Suas vergonhas e a vergonha propriamente dita
- Rebecca Souza

- 26 de mar. de 2022
- 3 min de leitura
Atualizado: 26 de mar. de 2022

"Ali andavam entre eles três ou quatro moças, bem moças e bem gentis, com cabelos muito pretos, compridos, pelas espáduas; e suas vergonhas tão altas e tão çarradinhas e tão limpas das cabeleiras que de as nós muito bem olharmos não tínhamos nenhuma vergonha."
Sem nenhuma sombra de dúvida, você, estudante brasileiro, já viu esse trecho da Carta a El-Rei D. Manuel, de Pêro Vaz de Caminha, em alguma aula de história, de língua portuguesa ou em alguma questão de prova, vestibular ou Enem.
A vergonha não é falar sobre as vergonhas, porque, de fato, elas estavam lá mesmo, diante dos portugueses recém-chegados. A vergonha propriamente dita é fazer questão de nos lembrar apenas desse pequeno trecho da obra.
Além do meu incômodo com esse fato, tive um outro motivo para querer conhecer mais sobre essa obra: essa carta é o primeiro registro escrito realizado sobre o meu país no meu país. Mesmo que tenha um caráter mais documental do que literário, é uma obra importantíssima para nós, brasileiros, tanto como povo, quanto cidadãos.
A respeito desse caráter da obra, há algo intimamente relacionado a seu autor que precisa ser conhecido:
"Não é Pêro Vaz um experimentado homem do mar - nem o quis ser -, nem um político, e, por este lado, pouco tirará dele o historiador das descobertas, mas um cronista atento a tudo o que se passa no contacto com a terra e a a gente, que magistralmente descreve, com o rigor do funcionário que lidava com factos e números, com a sabedoria do humanista que conhece e domina a sua língua, com a rara aptidão do apurado observador, com o fino talento de escritor, enfim, com a profunda e humana simpatia que nele despertou o novo homem dos trópicos. E tudo visto e reflectido e escrito em pouco mais de uma semana de intermitentes e relativamente breves contactos com a população do país."
Conforme minha leitura ia avançando, pude perceber como é verdadeiro esse trecho da introdução do livro.
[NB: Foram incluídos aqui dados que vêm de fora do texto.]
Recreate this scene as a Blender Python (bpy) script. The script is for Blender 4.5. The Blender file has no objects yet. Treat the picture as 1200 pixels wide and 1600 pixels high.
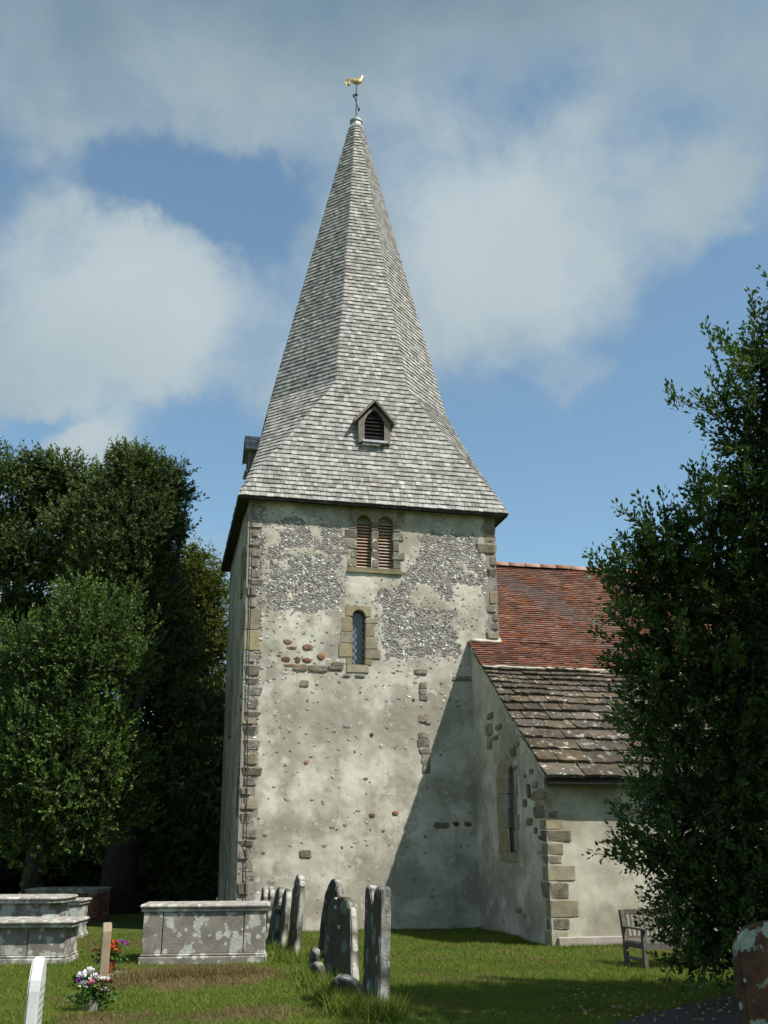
import bpy, bmesh, math, random
import numpy as np
from mathutils import Matrix, Vector
R = math.radians
random.seed(7); rng = np.random.default_rng(7)
S = bpy.context.scene; COL = S.collection

# ---------------------------------------------------------------- camera
CAM = np.array([-1.6027, -21.0262, 1.5357]); YAW, PIT, ROL, FPX = 0.22033, 0.33379, -0.00294, 1529.03
FW = np.array([math.sin(YAW)*math.cos(PIT), math.cos(YAW)*math.cos(PIT), math.sin(PIT)])
_r = np.array([math.cos(YAW), -math.sin(YAW), 0]); _u = np.cross(_r, FW)
RT = _r*math.cos(ROL)+_u*math.sin(ROL); UP = -_r*math.sin(ROL)+_u*math.cos(ROL)
def ray(x, y): return FW+RT*(x-600)/FPX+UP*(800-y)/FPX
def un(x, y, ax, v):                       # photo pixel -> point on the plane axis=v
    d = ray(x, y); return CAM+d*(v-CAM[ax])/d[ax]
def at(x, y, depth): return CAM+ray(x, y)*depth
cam = bpy.data.objects.new('camera', bpy.data.cameras.new('camera')); COL.objects.link(cam)
cam.data.sensor_fit = 'VERTICAL'; cam.data.sensor_height = 36; cam.data.sensor_width = 27
cam.data.lens = FPX/1600*36; cam.data.clip_start = .1; cam.data.clip_end = 3000
M = Matrix.Identity(4)
for i in range(3): M[i][0] = RT[i]; M[i][1] = UP[i]; M[i][2] = -FW[i]; M[i][3] = CAM[i]
cam.matrix_world = M; S.camera = cam

# ---------------------------------------------------------------- sun, exposure
SUN = Vector((.97, -1.0, 1.85)).normalized()
sl = bpy.data.lights.new('sun', 'SUN'); sl.energy = 5.0; sl.angle = R(.53); sl.color = (1, .95, .86)
so = bpy.data.objects.new('sun', sl); COL.objects.link(so); so.rotation_euler = SUN.to_track_quat('Z', 'Y').to_euler(); so.location = (10, -20, 40)
S.view_settings.view_transform = 'Standard'; S.view_settings.look = 'None'; S.view_settings.gamma = 1
S.view_settings.exposure = 0.42; S.view_settings.use_curve_mapping = False
S.cycles.max_bounces = 6; S.cycles.transparent_max_bounces = 4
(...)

Aliás, uma das coisas que mais me despertou a curiosidade durante a leitura foi o fato de que Pêro é extremamente detalhista quando descreve as pessoas, mas com relação ao cenário natural, suas descrições são inexistentes, o que se têm são apenas as nomes comuns dos lugares e alguma característica simples que merece ser relatada: praia, água muito boa, ilhéu, palmas não muito altas, terra chã com grandes arvoredos...
Ao descrever as pessoas e seus comportamentos, Pêro consegue captar belos momentos da breve convivência entre portugueses e índios. Dentre os homens que vieram na nau de Pedro Álvares Cabral, um deles chama-se Diego Dias, irmão de Bartolomeu Dias. Conhecido por ser alegre, Diego Dias não escapou ao olhar atento do autor:
"E além do rio andavam muitos deles, dançando e folgando uns ante outros, sem se tomarem pelas mãos, e faziam-no bem. Passou-se então além do rio Diego Diis*, almoxarife que foi de Sacavém, que é homem gracioso e de prazer, e levou consigo um gaiteiro nosso, com sua gaita, e meteu-se com eles a dançar, tomando-os pelas mãos. E eles folgavam e riam e andavam com ele mui bem, ao som da gaita. Depois de dançarem, fez-lhes ali, andando no chão, muitas voltas ligeiras e salto real, de que se eles espantavam e riam e folgavam muito."
*Transcrição do nome de acordo com a edição da obra. Vide a referência no final do post.
Relatos como esse demonstram que o espírito humano é capaz de ultrapassar qualquer tipo de barreira. Dois povos completamente diferentes que não falavam a mesma língua tiveram um encontro como esse.
Talvez, neste momento, você pense que estou tendo uma visão generosa demais com esse fato histórico, mas se você pensar um pouco sobre todos os outros encontros entre povos desconhecidos que ocorreram ao longo da história, será fácil perceber que poucos foram tão pacíficos quanto esse.